Starting with the first line of the listing, quote each line exactly until and including the one with "COL=bpy.context.collection", leaving pictures out.

•••••

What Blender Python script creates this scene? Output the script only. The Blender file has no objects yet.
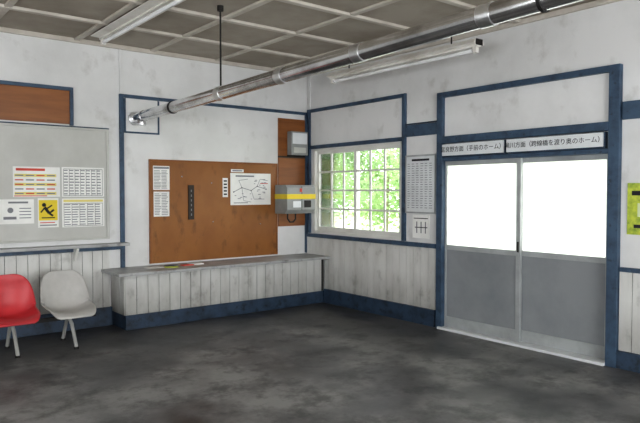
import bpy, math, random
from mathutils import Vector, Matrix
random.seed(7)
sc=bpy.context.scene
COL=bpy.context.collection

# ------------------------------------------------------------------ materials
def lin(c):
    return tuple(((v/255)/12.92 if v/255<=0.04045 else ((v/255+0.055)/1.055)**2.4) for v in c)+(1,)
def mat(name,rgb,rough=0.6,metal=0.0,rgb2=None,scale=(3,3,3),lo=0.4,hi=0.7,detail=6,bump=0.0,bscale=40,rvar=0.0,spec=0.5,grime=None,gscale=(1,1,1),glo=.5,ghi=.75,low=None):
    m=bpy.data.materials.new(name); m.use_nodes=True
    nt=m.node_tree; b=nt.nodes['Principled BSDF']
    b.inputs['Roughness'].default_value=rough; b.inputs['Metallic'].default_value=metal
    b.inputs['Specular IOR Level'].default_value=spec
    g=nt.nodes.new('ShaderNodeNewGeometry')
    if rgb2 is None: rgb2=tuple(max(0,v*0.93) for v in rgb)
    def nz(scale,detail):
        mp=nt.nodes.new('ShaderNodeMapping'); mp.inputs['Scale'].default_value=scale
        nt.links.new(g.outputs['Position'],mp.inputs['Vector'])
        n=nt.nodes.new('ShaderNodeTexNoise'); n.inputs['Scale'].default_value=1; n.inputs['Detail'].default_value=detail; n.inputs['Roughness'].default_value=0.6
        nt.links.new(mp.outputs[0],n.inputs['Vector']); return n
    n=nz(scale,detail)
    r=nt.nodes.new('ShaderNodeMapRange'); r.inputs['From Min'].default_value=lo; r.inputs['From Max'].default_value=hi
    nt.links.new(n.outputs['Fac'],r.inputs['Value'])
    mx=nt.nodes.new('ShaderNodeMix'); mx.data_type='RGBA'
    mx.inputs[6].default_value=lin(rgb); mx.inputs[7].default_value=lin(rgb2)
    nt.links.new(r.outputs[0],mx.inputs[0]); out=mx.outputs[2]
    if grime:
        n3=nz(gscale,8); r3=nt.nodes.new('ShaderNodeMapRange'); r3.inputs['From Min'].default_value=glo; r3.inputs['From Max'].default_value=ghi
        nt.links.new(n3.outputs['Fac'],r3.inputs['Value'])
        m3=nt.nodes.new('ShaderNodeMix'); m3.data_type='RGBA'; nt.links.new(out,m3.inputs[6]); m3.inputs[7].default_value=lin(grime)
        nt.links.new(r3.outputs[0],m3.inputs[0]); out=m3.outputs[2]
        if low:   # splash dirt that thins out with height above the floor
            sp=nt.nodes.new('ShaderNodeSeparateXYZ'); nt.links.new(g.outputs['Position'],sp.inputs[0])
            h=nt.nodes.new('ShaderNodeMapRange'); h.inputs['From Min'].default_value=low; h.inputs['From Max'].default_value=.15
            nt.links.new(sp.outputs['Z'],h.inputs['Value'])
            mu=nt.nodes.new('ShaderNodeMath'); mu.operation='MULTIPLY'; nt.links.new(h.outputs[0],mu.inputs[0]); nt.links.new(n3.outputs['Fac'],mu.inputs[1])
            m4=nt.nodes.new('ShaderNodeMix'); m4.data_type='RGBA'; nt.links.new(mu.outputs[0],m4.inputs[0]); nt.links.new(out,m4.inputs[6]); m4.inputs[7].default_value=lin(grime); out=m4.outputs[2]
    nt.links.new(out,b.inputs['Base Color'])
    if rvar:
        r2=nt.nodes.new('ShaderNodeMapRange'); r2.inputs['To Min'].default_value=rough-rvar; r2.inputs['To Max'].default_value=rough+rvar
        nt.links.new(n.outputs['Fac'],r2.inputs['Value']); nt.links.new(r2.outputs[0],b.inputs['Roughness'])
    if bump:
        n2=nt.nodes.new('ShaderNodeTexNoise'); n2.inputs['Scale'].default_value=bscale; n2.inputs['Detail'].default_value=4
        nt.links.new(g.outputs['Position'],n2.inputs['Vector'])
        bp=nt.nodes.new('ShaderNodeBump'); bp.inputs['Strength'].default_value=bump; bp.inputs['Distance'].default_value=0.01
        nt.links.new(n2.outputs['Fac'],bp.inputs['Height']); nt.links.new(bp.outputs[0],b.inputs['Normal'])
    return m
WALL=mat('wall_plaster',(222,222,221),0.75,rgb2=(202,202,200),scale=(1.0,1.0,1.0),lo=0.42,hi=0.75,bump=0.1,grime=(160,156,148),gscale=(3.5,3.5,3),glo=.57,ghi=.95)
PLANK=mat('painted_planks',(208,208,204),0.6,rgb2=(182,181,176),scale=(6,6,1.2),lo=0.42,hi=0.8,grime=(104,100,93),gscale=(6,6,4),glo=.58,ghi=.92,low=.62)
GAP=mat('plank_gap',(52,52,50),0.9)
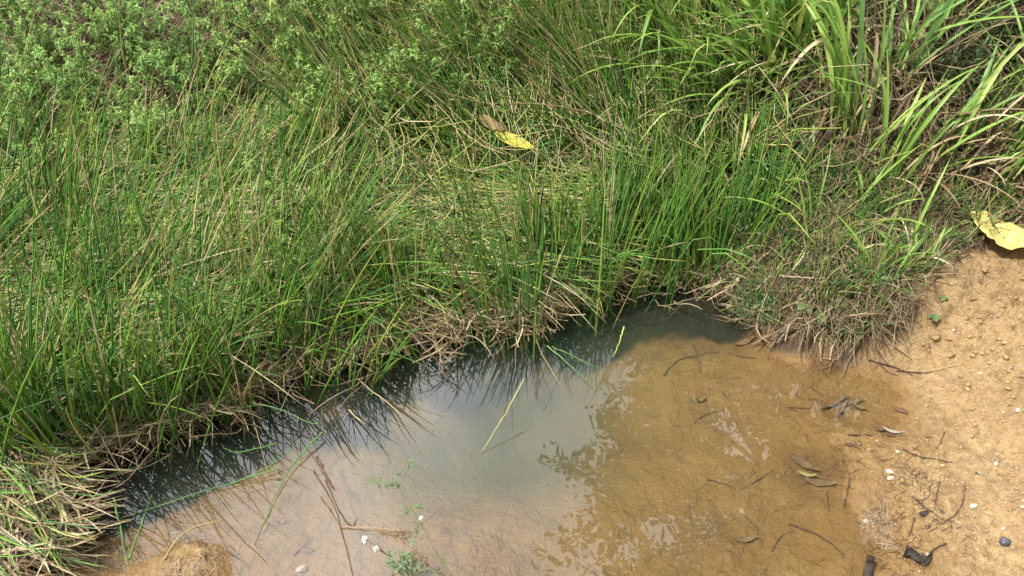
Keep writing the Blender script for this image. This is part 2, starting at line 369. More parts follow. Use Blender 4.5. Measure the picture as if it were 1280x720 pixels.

•••••

* **Output below**
What Blender Python script creates this scene? Output the script only. The Blender file has no objects yet.
import bpy, math, random
from mathutils import Vector, Matrix
random.seed(7)
sc=bpy.context.scene
COL=bpy.context.collection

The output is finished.